The foundation point of this predicament is a widely held opinion that prostitutes are somehow less than human. In the community, such a view translates directly into action or, more accurately, into inaction. It’s convenient to overlook the human rights of people we don’t care to understand.

The Scarlet Alliance, a Sydney-based national peak body representing the rights of sex workers, prepared a detailed submission to last year’s National Human Rights Consultation. The alliance identified and explored many levels of discrimination and concluded that current Australian legislation “routinely violates sex workers’ basic human, civil and industrial rights”.

In St Kilda, where most of Melbourne’s street sex work takes place, scarcely a day goes by without a worker being robbed or seriously assaulted. Those of us employed in the community and welfare sectors witness at first hand how dangerous the life of a street sex worker is. The rapes, the bashings, the stabbings, the abductions, the endless violations are unimaginable. If any other occupation were subjected to this much brutality, an outraged public would demand action.

In Melbourne, the problem of men who harass, assault or abuse workers is so substantial that the specialist sex industry service RhED (Resourcing health and Education) publishes regular ”Ugly Mugs” reports alerting sex workers to some of the more dangerous individuals they may encounter. Some of these reports make for hair-raising reading.

Street sex work is unlike other forms of prostitution. It is thought to represent just 2 per cent of all sex work in the country, even if it is the most visible manifestation.

The women involved tend to be disadvantaged, are more likely to have a mental illness, drug and alcohol problems, and to be homeless. It would be difficult to envisage a more vulnerable group of people earning money in a more hazardous environment.

There’s a myth that street prostitution can be eliminated through assiduous policing. But nowhere on the planet has legislation been able to stamp out the street sex industry or prevent certain individuals from wanting to buy sexual services. The crucial factor is how we manage the inevitable. Having a police blitz on one hot spot simply pushes the problem into a new area.

While street sex workers often come from impoverished backgrounds, many of their customers are well-off men from the suburbs. The evidence can be seen on St Kilda’s Grey Street, where a procession of new Holdens, BMWs, Mercedes, tradies’ vans and utes, and taxis crawl the kerb to pick up women. Other cities are no different.

It’s hard to avoid the paradoxical conclusion that although prostitution often scandalises middle Australia, it is middle Australia that helps keep street sex work viable.

Further complicating the issue is the fact that it’s often the customers who abuse the women they pay for sex. Dysfunctional men who relish an opportunity to inflict pain and suffering on vulnerable women are clearly not in short supply.

Accurate assault statistics cannot be obtained since many women will not approach police.

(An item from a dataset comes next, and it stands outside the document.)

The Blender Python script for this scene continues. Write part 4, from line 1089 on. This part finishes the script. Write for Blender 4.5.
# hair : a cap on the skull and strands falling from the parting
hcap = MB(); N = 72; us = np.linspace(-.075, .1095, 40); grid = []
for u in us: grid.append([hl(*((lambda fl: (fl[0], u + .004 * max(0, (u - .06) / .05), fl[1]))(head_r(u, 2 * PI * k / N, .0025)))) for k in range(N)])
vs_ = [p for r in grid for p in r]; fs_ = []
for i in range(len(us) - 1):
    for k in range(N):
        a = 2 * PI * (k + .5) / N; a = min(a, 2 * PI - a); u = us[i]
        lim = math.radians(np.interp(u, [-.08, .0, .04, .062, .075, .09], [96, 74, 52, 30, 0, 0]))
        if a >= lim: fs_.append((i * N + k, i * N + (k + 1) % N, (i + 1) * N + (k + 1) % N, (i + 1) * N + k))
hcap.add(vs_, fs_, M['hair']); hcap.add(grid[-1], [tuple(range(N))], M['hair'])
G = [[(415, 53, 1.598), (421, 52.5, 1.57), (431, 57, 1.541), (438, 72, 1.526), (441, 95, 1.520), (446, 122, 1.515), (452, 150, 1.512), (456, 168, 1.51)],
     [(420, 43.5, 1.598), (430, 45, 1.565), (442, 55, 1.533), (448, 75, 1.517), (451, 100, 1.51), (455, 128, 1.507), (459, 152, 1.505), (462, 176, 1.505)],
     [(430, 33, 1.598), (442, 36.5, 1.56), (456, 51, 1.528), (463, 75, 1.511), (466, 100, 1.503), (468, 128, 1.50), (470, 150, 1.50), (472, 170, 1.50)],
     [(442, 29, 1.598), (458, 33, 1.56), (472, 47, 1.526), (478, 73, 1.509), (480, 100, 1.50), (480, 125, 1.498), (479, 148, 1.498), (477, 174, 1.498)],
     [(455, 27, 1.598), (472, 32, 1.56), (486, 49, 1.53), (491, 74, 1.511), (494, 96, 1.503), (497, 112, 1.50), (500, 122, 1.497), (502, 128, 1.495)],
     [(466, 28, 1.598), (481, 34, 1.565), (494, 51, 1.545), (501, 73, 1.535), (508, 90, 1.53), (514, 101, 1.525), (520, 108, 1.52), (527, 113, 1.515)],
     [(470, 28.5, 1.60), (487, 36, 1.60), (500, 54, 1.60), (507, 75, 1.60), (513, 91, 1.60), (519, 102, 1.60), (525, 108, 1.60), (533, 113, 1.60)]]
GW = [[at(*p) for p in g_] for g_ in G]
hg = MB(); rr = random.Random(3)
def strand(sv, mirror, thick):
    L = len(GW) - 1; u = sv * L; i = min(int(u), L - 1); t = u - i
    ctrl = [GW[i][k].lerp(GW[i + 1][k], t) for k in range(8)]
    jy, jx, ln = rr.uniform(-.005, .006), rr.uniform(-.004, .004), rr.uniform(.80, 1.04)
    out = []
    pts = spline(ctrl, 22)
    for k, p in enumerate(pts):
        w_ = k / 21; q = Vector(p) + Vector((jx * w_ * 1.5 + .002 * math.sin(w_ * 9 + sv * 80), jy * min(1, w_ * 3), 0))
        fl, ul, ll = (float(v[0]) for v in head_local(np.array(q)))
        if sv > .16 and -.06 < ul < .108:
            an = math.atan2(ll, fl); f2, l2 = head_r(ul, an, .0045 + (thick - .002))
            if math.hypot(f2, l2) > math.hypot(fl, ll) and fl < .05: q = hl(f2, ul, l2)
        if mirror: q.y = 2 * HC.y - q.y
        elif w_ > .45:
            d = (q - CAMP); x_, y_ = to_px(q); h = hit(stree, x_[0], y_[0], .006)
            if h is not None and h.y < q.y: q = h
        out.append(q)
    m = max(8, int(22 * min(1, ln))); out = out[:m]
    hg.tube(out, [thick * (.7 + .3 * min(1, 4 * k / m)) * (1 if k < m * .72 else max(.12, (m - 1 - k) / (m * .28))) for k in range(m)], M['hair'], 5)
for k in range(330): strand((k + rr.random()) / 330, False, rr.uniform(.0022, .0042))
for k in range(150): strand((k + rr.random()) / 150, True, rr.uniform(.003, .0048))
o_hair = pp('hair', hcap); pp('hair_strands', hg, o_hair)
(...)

It’s easy to see why, given that street sex work is illegal and police are not a sex worker’s natural ally. One young woman I spoke to told me she had been bashed four times in the past 18 months. Most recently she was abducted and taken to a vacant lot where her ”customer” hit her so hard, he broke her collarbone. ”It’s just what happens to us,” she observed with calm resignation.

Our society rightly maintains that violence towards women is unacceptable; therefore it must be unacceptable in any situation. The unspeakable violence against street sex workers must be confronted. The first step towards prevention is for the community to recognise the problem.

We often prefer our victims to be blameless and our poor to be deserving. Many of us are happy to dispense compassion or charity as long as the receiver is living an approved lifestyle. That’s got to change.

If we are willing to allow sex workers to be exposed to horrendous violence while we pontificate about the morality of prostitution, then not only are we complicit, we are morally vacuous.

Chris Middendorp is a community worker and writer.